13 thoughts on “Critique Groups

  1. Give Verla’s a try, there’s always someone looking to swap and critique. I found it helpful to post for a first chapter exchange because I got 5 responses. From those, I could tell immediately who would be a good match for continued critiquing.

  2. Thanks, Karen:) I might be up for that-a one-time swap to get my feet wet, you know? I tried looking on SCBWI, my local chapter, but couldn’t find any links, it said I had to email this lady.

  3. Hi Shannon, I have 2 critique groups. I’m in the MG online crit group with Lyon up above in your comments ((waves)). I found that group through a posting she put up on the Blueboards. My other critique group is an in-person group that I found from the SCBWI discussion boards. The in-person group is not genre-specific and we have critiqued each other’s picture books, nonfiction articles, MG novels, and YA novels. Two of us usually write contemporary while the other three write historical fiction. In that group, we meet once a month (but we email our 3,000 word submission a week ahead of time) and go around the room discussing our critique of it then hand over the marked-up version.

    It’s tougher to find someone who wants to critique your entire MS at once. I did find one critique partner on Verla’s who is willing to trade manuscripts. I found her by posting a call to trade first chapters of MG novels. After we exchanged first chapters, she offered to read the whole thing when it was finished and I returned the favor. Good luck!

  4. Sounds like a great group you have. I thought I’d just post on Verla’s, but wanted to see what others have done. Think I’ll try the critique circle website and then Verla’s. Thanks!

  5. My current crit group is made up of two ladies who are good friends — both of whom I’ve known for years. One was my first writing friend (and we know each other in person, although she’s since moved to another state); the other was my second writing friend (and we’ve never met). Once the three of us started working together, we added a couple of other ladies — both of whom we met through Verla’s (I think…it’s been a while).

    I love this group! Each of us has a different strength, so when I get my chapters back from them (we sub 10-12 pages, three times a month), I receive four unique perspectives — and between those, they catch everything. We all write YA, with one mostly contemporary, one focusing more on historical, and three of us dabbling in more fantasy/paranormal type stories.

  6. My crit group is on-line and we focus on MG novels. (There is currently one opening if you are interested.)

    We crit how ever we feel comfortable — line by line or global– or a bit of both. Crits are based on a chapter or so (about 2500 words) so as not to be overwhelmed. One person submits his/her chapter a week and the crits are due by the end of the week. After everyone has had a turn at submitting we “meet” in a chat room to socialize.

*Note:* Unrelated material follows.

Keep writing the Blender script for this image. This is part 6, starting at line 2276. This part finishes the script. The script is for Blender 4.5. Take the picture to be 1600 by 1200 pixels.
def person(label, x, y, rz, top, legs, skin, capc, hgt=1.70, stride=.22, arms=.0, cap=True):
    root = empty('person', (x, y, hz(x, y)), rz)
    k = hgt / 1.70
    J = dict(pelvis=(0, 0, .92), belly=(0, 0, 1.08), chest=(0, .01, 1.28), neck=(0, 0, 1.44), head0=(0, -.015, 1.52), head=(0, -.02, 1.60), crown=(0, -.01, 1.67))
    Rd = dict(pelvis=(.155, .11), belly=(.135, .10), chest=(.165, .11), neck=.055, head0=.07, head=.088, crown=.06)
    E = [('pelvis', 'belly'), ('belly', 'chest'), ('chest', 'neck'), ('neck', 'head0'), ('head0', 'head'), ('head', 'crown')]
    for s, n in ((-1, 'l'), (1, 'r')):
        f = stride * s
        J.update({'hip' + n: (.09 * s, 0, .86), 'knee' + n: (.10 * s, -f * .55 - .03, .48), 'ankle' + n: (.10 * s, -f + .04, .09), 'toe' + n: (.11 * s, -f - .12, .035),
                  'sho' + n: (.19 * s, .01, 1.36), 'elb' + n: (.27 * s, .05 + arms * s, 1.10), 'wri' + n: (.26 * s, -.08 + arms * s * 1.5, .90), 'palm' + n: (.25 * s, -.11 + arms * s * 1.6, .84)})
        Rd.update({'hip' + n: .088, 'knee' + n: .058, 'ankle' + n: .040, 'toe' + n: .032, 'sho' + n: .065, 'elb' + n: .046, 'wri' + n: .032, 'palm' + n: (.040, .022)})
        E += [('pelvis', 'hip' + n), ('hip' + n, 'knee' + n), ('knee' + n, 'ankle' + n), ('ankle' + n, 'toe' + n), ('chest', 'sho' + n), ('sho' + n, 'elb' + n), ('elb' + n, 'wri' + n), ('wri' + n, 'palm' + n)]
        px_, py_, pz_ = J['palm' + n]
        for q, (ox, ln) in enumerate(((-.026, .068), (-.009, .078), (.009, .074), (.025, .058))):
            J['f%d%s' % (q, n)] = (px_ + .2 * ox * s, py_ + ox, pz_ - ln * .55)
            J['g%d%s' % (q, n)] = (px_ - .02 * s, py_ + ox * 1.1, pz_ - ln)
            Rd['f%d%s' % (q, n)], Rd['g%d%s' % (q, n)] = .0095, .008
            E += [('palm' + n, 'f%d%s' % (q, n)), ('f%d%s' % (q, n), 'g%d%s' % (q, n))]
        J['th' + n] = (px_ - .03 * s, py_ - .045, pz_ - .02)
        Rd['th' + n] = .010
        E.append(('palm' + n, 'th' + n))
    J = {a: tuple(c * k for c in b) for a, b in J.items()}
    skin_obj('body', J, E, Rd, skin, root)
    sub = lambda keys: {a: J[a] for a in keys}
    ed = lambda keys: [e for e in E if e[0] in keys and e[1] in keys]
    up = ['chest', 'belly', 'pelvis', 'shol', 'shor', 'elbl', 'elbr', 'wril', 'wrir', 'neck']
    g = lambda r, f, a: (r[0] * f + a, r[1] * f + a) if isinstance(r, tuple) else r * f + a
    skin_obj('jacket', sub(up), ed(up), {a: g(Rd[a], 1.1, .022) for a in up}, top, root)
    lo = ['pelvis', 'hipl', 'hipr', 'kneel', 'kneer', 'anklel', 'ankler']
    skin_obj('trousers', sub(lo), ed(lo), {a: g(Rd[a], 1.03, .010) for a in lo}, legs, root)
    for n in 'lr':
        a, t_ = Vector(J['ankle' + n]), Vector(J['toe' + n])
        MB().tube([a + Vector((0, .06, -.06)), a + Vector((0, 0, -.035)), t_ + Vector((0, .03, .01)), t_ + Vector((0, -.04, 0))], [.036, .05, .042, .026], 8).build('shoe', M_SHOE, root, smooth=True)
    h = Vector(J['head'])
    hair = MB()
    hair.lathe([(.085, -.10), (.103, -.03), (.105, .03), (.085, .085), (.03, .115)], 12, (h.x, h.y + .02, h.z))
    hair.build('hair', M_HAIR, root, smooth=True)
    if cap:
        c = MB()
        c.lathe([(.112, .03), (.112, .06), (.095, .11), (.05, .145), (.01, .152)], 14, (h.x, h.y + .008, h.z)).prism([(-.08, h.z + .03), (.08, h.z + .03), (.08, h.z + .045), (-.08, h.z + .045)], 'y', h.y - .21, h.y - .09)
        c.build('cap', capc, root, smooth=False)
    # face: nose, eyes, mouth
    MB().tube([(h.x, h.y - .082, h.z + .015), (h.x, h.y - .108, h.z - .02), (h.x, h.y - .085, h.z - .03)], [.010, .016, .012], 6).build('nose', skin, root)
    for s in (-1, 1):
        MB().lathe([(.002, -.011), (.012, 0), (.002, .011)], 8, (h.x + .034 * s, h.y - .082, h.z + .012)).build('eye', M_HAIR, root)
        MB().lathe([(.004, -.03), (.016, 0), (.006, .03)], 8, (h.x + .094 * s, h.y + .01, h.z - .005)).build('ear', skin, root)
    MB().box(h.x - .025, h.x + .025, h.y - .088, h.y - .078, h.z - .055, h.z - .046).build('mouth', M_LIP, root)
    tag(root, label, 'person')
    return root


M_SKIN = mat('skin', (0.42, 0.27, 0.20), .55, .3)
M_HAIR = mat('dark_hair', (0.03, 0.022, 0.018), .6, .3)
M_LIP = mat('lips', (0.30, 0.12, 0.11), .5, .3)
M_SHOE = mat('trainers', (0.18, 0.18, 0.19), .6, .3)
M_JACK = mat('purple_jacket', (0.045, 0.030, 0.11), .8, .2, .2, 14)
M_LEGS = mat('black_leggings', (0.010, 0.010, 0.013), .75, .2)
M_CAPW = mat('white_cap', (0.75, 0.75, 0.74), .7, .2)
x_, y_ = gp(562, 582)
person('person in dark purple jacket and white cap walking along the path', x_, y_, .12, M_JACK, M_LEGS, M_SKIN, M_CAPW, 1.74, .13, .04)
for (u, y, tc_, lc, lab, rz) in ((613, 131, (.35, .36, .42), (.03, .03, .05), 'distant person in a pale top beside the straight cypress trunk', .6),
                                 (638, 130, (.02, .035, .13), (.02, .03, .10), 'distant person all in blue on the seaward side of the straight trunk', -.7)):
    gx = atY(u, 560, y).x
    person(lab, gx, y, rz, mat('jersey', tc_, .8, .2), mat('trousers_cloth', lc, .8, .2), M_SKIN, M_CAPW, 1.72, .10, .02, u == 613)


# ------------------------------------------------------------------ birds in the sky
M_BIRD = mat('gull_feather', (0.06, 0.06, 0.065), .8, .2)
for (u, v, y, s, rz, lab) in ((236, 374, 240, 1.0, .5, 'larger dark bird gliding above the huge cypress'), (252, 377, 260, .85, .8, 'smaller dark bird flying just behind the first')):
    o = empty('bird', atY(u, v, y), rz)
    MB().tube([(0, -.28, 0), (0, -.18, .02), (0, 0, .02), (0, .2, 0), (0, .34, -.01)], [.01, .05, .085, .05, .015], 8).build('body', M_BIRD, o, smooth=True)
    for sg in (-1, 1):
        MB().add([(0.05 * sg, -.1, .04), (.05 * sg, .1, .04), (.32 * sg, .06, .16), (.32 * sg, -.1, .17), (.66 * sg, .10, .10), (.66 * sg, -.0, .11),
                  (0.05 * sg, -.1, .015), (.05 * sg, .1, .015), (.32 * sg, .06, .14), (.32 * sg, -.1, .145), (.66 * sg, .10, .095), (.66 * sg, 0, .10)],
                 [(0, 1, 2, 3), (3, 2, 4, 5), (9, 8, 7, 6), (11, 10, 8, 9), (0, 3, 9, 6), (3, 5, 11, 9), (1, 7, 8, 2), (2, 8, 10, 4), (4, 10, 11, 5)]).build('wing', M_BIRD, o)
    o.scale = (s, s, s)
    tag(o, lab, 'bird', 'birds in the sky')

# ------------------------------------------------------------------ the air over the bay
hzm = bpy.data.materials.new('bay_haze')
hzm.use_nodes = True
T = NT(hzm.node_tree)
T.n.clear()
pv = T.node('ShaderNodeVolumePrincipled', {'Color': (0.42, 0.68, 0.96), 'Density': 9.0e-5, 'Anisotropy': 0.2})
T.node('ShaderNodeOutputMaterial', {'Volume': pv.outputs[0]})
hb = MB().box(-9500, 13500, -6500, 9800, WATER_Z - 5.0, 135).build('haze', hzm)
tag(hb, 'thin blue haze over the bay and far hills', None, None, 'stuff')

    This has been the first crit group I have joined that I feel I am actually getting something out of. And I will never submit another manuscript without having more eyes looking at it than mine and my family’s. 😀

  7. I’m in an online crit group that was set up for children’s writers only (by a group that is now defunct–but my crit group continues, luckily). We do a few chapters at a time, with everyone subbing once a month. But sometimes I need a whole book crit, and in those cases I usually post a short summary of it on my blog and ask if anyone to do a crit in exchange for one. It’s worked out pretty well so far, and is a one-time sort of commitment. Not everyone writes a book or two a year, so I almost think full mss crits have to be on a one-by-one basis.

    I find there are good things about both critiquers who write my genre, and those who don’t. It’s nice to get a variety of backgrounds and yet see that they all tend to converge on things that really need addressing.

    Oh, and usually my regular crit group focuses on line edits, so the full mss crits are more to examine the large-scale issues (characters, plot, pacing, structure, etc.)